- [Stated problem]
The records that follow are to be repeated exactly, with the pictures removed.

- [Source material]
+ + + +

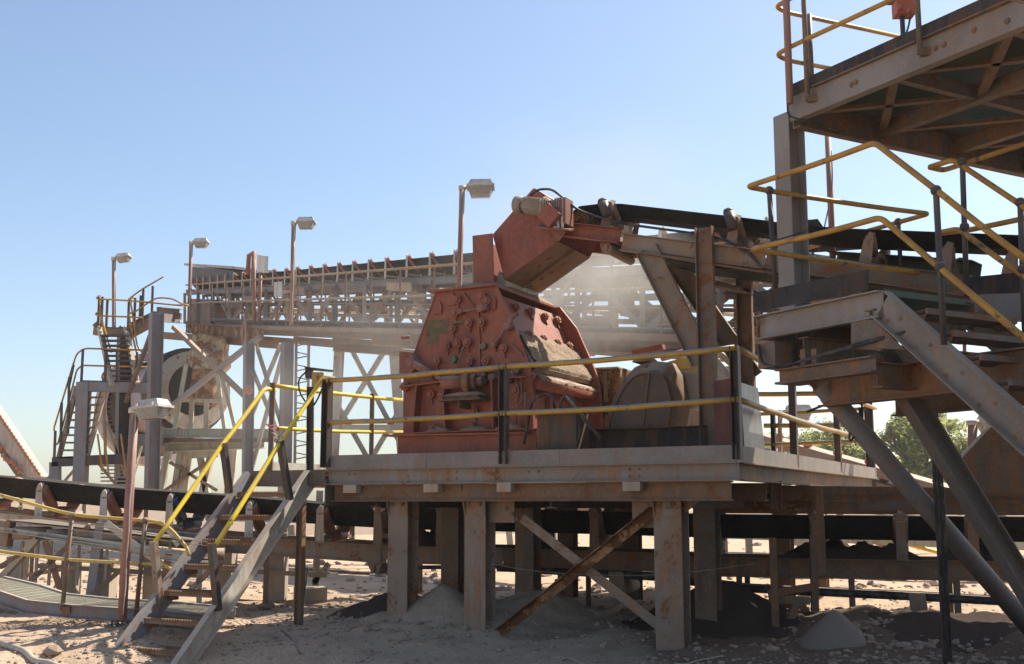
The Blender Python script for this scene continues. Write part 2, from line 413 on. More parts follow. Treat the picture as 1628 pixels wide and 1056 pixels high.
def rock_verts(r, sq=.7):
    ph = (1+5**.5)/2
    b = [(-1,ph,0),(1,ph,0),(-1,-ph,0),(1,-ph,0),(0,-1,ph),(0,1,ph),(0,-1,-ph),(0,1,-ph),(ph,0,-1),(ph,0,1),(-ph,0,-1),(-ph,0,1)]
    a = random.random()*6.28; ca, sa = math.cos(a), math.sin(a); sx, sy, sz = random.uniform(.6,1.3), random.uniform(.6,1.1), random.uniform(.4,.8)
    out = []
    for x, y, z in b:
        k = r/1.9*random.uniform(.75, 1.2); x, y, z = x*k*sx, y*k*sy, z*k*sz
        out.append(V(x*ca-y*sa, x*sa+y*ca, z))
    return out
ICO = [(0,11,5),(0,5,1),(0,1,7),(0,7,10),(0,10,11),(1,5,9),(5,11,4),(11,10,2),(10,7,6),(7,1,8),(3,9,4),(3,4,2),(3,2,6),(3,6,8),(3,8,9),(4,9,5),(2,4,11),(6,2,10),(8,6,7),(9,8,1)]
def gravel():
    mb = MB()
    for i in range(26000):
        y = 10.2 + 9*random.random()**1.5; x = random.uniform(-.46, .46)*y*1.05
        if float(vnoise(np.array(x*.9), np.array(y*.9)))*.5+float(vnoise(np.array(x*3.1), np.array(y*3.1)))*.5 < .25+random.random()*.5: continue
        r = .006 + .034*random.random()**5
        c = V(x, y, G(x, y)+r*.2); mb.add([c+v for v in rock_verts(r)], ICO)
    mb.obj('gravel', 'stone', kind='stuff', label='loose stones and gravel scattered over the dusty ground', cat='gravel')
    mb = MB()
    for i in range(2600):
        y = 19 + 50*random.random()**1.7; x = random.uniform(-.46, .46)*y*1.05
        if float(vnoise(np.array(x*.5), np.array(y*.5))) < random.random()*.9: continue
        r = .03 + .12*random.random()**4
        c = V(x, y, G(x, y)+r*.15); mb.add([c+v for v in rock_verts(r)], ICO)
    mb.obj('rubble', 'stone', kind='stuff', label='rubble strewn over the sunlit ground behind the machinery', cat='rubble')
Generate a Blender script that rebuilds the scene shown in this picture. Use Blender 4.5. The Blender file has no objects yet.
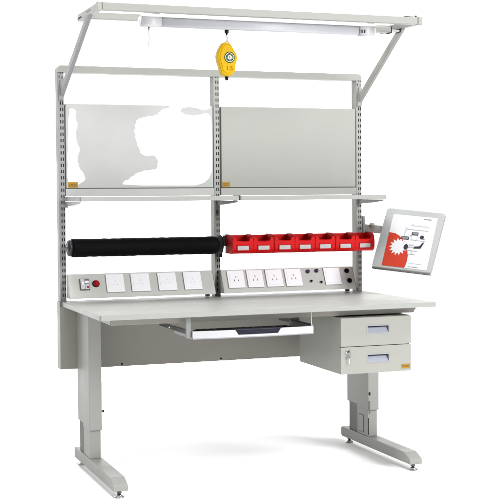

+ + + +

- [Result of the task]
The Blender Python script for this scene continues. Write part 2, from line 413 on. More parts follow. Treat the picture as 1628 pixels wide and 1056 pixels high.
def rock_verts(r, sq=.7):
    ph = (1+5**.5)/2
    b = [(-1,ph,0),(1,ph,0),(-1,-ph,0),(1,-ph,0),(0,-1,ph),(0,1,ph),(0,-1,-ph),(0,1,-ph),(ph,0,-1),(ph,0,1),(-ph,0,-1),(-ph,0,1)]
    a = random.random()*6.28; ca, sa = math.cos(a), math.sin(a); sx, sy, sz = random.uniform(.6,1.3), random.uniform(.6,1.1), random.uniform(.4,.8)
    out = []
    for x, y, z in b:
        k = r/1.9*random.uniform(.75, 1.2); x, y, z = x*k*sx, y*k*sy, z*k*sz
        out.append(V(x*ca-y*sa, x*sa+y*ca, z))
    return out
ICO = [(0,11,5),(0,5,1),(0,1,7),(0,7,10),(0,10,11),(1,5,9),(5,11,4),(11,10,2),(10,7,6),(7,1,8),(3,9,4),(3,4,2),(3,2,6),(3,6,8),(3,8,9),(4,9,5),(2,4,11),(6,2,10),(8,6,7),(9,8,1)]
def gravel():
    mb = MB()
    for i in range(26000):
        y = 10.2 + 9*random.random()**1.5; x = random.uniform(-.46, .46)*y*1.05
        if float(vnoise(np.array(x*.9), np.array(y*.9)))*.5+float(vnoise(np.array(x*3.1), np.array(y*3.1)))*.5 < .25+random.random()*.5: continue
        r = .006 + .034*random.random()**5
        c = V(x, y, G(x, y)+r*.2); mb.add([c+v for v in rock_verts(r)], ICO)
    mb.obj('gravel', 'stone', kind='stuff', label='loose stones and gravel scattered over the dusty ground', cat='gravel')
    mb = MB()
    for i in range(2600):
        y = 19 + 50*random.random()**1.7; x = random.uniform(-.46, .46)*y*1.05
        if float(vnoise(np.array(x*.5), np.array(y*.5))) < random.random()*.9: continue
        r = .03 + .12*random.random()**4
        c = V(x, y, G(x, y)+r*.15); mb.add([c+v for v in rock_verts(r)], ICO)
    mb.obj('rubble', 'stone', kind='stuff', label='rubble strewn over the sunlit ground behind the machinery', cat='rubble')
Generate a Blender script that rebuilds the scene shown in this picture. Use Blender 4.5. The Blender file has no objects yet.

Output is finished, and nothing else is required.